The second file you should place in /etc/ppp/peers/umts is for configuring Internet protocol parameters (Listing 2). Among all the other parameters described in detail with man pppd, the line

user ""

indicates that this connection works without login/password authentication, which is true for all UMTS providers, as far as I know (authentication is done by your modem's phone number). Again, /dev/ttyUSB0 indicates the device file matching the modem. The rest just makes sure that the modem sets everything up for Internet access (default route, nameservers, etc.).

After installing these two files, the command

pppd nodetach call umts

will initiate the connection. Because of the debug in the second configuration file, you will be able to follow the progress of establishing a connection. Once you see lines with addresses, you can access services on the Internet, and you can end the connection with Ctrl+C in the window in which you started pppd.

Listing 1

/etc/chatscripts/umts

01 TIMEOUT 120
02 ABORT BUSY
03 ABORT "NO CARRIER"
04 "" ATE1
05 OK AT+CPIN=1234
06 TIMEOUT 4
07 OK-AT+CPIN?-OK AT+CGDCONT=1,"IP","internet"
08 TIMEOUT 120
09 ABORT ERROR
10 REPORT CONNECT
11 TIMEOUT 10
12 OK ATD*99***1#
13 CONNECT \c

Listing 2

Configure Internet Protocol Parameters

01 noauth
02 connect "/usr/sbin/chat -v -f /etc/chatscripts/umts"
03 /dev/ttyUSB0
04 115200
05 modem
06 persist
07 crtscts
08 debug
09 passive
10 noipdefault
11 ipcp-accept-local
12 ipcp-accept-remote
13 usepeerdns
14 user ""

Partitions

Question:

In spite of having a Linux box for a couple of years, I am essentially a "newbie." I have several books on the subject but have not found answers to my questions about formatting and partitioning hard drives.

I have purchased a USB external hard disk drive with a stated capacity of 1TB. I want to format it for efficient use of its great capacity.

Many years ago (I was running Windows 3.1 back then), I recall that the most efficient partition size was 128MB. In such a partition, a simple text file that took about 2KB would take something like 64KB on a 1GB disk with only one partition. As I recall, the issue had to do with the number of "slots" in the VTOC.

I suspect there is no reason to follow the same rules today, but what are the hardware and software considerations involved in formatting and partitioning a large disk drive for efficient use of the resources? Also, what are the values (e.g., 128MB) that guide or limit formatting and partitioning? I have not been able to find such information.

Also, this particular drive has some backup utilities that only work with Windows machines. They are in a single partition formatted for NTFS, which is not useful in my openSUSE 10.2 environment. What should I be doing to (1) get rid of the Windoze junk and (2) make this drive as useful as it can be in my Linux environment?

Answer:

You should be able to find information about filesystems [(V)FAT, ext2, ext3, JFS, ReiserFS, XFS, and more] in the man pages of the corresponding mk<filesystemname> formatting tool and at developer sites.

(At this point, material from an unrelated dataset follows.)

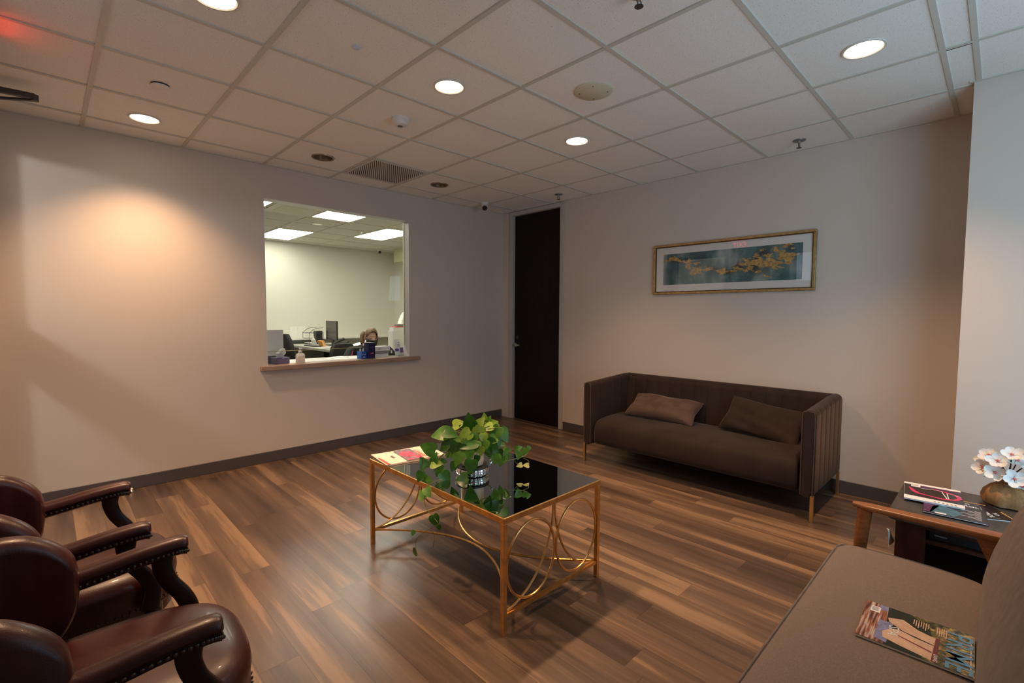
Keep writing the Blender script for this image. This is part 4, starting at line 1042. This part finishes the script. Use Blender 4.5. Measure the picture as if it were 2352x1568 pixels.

Also, the Wikipedia articles about specific filesystems are excellent.

For huge partitions, filesystems with a "static" file and directory index table (file allocation table) are probably not good choices. FAT32 and ext2 use such an index of files, and it can be exhausted quickly when the partition is being filled with millions of small files. Depending on the block and chunk size, files can physically have a larger space allocated than necessary. With static filesystems, it is possible to have 99% of space free, yet be unable to create a new file because the filesystem's file index is full. If using ext2, for example, you would have to plan carefully whether you will use the disk for many small files or for fewer huge files, then choose the mke2fs -N and -I parameters accordingly.

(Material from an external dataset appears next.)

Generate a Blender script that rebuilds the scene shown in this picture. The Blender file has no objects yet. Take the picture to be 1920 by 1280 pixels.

With newer filesystems, you no longer have a fixed index of file entries; the (former) file allocation table is instead spread across the entire partition as a linked list. This list is extended as needed and optimized for finding files quickly with balanced trees. Also, the maximum file size is no longer limited to a few gigabytes as it was in FAT32.

If you are using only Linux to access the disk, I would recommend ReiserFS, JFS, or XFS for most efficient use. Only consider ext3 if you don't plan to create more than about 32,000 subdirectories inside one directory because it has (almost) the same inode limitations as ext2.

NTFS, in theory, uses similar approaches, but you will have to install ntfs-3g to mount the NTFS partitions as read/write under Linux. However, many Unix-specific file types, such as symlinks, device files, and sockets, are not supported by NTFS. If you plan to use the disk for data exchange with Windows systems, for video processing, or for other multimedia files that don't require special file attributes or permissions, NTFS might not be such a bad choice.

As a data disk, having just one big partition will probably give you the most flexibility. You can get rid of junk on the disk by creating a new filesystem with mkreiserfs, mke3fs, ntfsformat, or the formatting tool that matches your filesystem of choice. To REALLY delete all data safely, you can first overwrite the entire disk with zeros or random numbers with

dd if=/dev/zero of=/dev/diskname bs=1024k

or

dd if=/dev/urandom of=/dev/diskname bs=1024k

or the wipe tool, which is also supposed to shred partition content in a nonrecoverable way.

Afterwards, because you have just invalidated the boot record and partition table, you can use fdisk or cfdisk to create new partitions on the disk before formatting it with the filesystem of your choice.